Das stimmte nicht ganz, aber viele waren hierzulande gegen den „Standard“. Österreichische Banken, die Zusagen für Kredite gegeben hatten, zogen diese im letzten Moment zurück. Da träumte Bronner noch davon, ein liberales „Wirtschaftsblatt“ zu machen, das fünfmal die Woche erscheinen und auch Rücksicht auf das Konservative nehmen sollte. (Heute würde dies im „Standard“ wohl als reaktionär bezeichnet werden. Ein Ratgeber in der Gründungszeit war Ex-Verleger Fritz Molden, die Innenpolitik leitete Gerold Christian, zuvor Pressesprecher von Bundespräsident Kurt Waldheim.)

Der Absprung der Banken aber erwies sich als vorteilhaft. Stattdessen bot sich der Springer-Verlag als Partner an, der nach Osteuropa expandierte, dort en gros Zeitungen kaufte. Als wir unsere Arbeit im August 1988 für sogenannte Nullnummern antraten, wurden wir von Layoutern und Technikern eingeschult, die der deutsche Partner bereitstellte. Das Springer-BronnerBlatt war nicht nur lachsfarben, sondern tatsächlich fast so bunt wie die „Bild“. Die Strategie des Herausgebers, der aus der Werbebranche kam, zielte auf die für Tageszeitungen neuen Farbanzeigen ab. Er fand die passenden Nischen in einer Umbruchzeit. Nicht nur das Sowjetreich zerfiel, auch die Parteiblätter in Österreich machten Pleite.
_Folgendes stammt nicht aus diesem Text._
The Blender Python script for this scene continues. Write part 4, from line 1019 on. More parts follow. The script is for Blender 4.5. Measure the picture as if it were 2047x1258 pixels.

Steirer und Genossen. Aus dieser Konkursmasse wurde rekrutiert. Bronners Vize Gerfried Sperl (er war Chef der 1987 eingestellten steirischen ÖVP-Zeitung „Südost Tagespost“ gewesen) holte Redakteure aus seinem alten Team. Dieser rastlose Blattmacher an der Seite des reserviert wirkenden Bronner erfand den Namen „Standard“. Er setzte sich vehement dafür ein, dass es bald auch einen Sport- und Chronikteil gab.

Zu den Steirern zählte auch ich. Was für eine Chance: außenpolitischer Redakteur in Wendezeiten! Und mein Bruder Thomas berichtete über Innenpolitik, ehe er zum „Eurotom“ mutierte. Das Ende der „AZ“ brachte schließlich 1991 einen linken Touch in die Redaktion. Da wurde man in der Konferenz schon einmal als Genosse tituliert.

Wesentlich für den Erfolg aber waren aus meiner Sicht Kollegen, die das Handwerk tatsächlich beherrschten. Michael Hann hatte von der APA praktisch die gesamte Wirtschaft mitgebracht. Karl Danninger führte die Oberösterreicher-Partie an und sorgte für Ausgewogenheit in der Innenpolitik. Johann Skocek machte den Sport zum Feuilleton. „Der Standard“ wurde sogar für seriöse Blätter zur Herausforderung. Dafür gebührt ihm Respekt.